Performance Analysis for Channel Estimation with 1-bit ADC and Unknown Quantization Threshold (1703.02008v2)

Abstract: In this work, the problem of signal parameter estimation from measurements acquired by a low-complexity analog-to-digital converter (ADC) with $1$-bit output resolution and an unknown quantization threshold is considered. Single-comparator ADCs are energy-efficient and can be operated at ultra-high sampling rates. For analysis of such systems, a fixed and known quantization threshold is usually assumed. In the symmetric case, i.e., zero hard-limiting offset, it is known that in the low signal-to-noise ratio (SNR) regime the signal processing performance degrades moderately by ${2}/{\pi}$ ($-1.96$ dB) when comparing to an ideal $\infty$-bit converter. Due to hardware imperfections, low-complexity $1$-bit ADCs will in practice exhibit an unknown threshold different from zero.

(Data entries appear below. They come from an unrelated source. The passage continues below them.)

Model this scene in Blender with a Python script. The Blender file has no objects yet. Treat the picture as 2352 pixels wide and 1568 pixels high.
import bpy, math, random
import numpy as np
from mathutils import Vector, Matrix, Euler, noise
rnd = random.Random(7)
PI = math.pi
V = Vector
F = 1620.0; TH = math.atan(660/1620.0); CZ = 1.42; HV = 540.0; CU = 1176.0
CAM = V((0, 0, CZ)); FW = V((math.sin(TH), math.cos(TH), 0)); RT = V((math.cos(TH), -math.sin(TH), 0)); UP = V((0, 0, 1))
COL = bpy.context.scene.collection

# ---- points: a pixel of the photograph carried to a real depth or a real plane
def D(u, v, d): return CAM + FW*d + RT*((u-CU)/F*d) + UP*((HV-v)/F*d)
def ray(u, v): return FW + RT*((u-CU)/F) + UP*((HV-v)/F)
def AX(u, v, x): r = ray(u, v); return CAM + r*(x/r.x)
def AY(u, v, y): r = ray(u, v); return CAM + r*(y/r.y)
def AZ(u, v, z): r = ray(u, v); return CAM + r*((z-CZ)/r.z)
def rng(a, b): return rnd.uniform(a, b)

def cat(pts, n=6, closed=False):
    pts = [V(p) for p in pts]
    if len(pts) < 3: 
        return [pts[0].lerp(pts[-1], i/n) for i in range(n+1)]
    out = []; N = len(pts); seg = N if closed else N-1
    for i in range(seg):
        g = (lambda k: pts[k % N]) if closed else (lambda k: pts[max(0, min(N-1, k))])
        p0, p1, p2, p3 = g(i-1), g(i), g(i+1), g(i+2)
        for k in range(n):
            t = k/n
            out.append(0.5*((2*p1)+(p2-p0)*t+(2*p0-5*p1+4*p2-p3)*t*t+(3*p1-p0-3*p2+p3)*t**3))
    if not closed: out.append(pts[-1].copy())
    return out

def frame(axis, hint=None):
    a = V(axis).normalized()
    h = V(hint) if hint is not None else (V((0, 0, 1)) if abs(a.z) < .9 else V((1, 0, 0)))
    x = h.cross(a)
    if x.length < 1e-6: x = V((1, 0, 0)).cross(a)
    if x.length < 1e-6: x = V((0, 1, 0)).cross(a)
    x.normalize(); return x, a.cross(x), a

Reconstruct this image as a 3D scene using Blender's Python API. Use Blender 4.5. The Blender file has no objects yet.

Therefore, we study the accuracy which can be obtained with receive data processed by a hard-limiter with unknown quantization level by using asymptotically optimal channel estimation algorithms. To characterize the estimation performance of these nonlinear algorithms, we employ analytic error expressions for different setups while modeling the offset as a nuisance parameter. In the low SNR regime, we establish the necessary condition for a vanishing loss due to missing offset knowledge at the receiver. As an application, we consider the estimation of single-input single-output wireless channels with inter-symbol interference and validate our analysis by comparing the analytic and experimental performance of the studied estimation algorithms. Finally, we comment on the extension to multiple-input multiple-output channel models.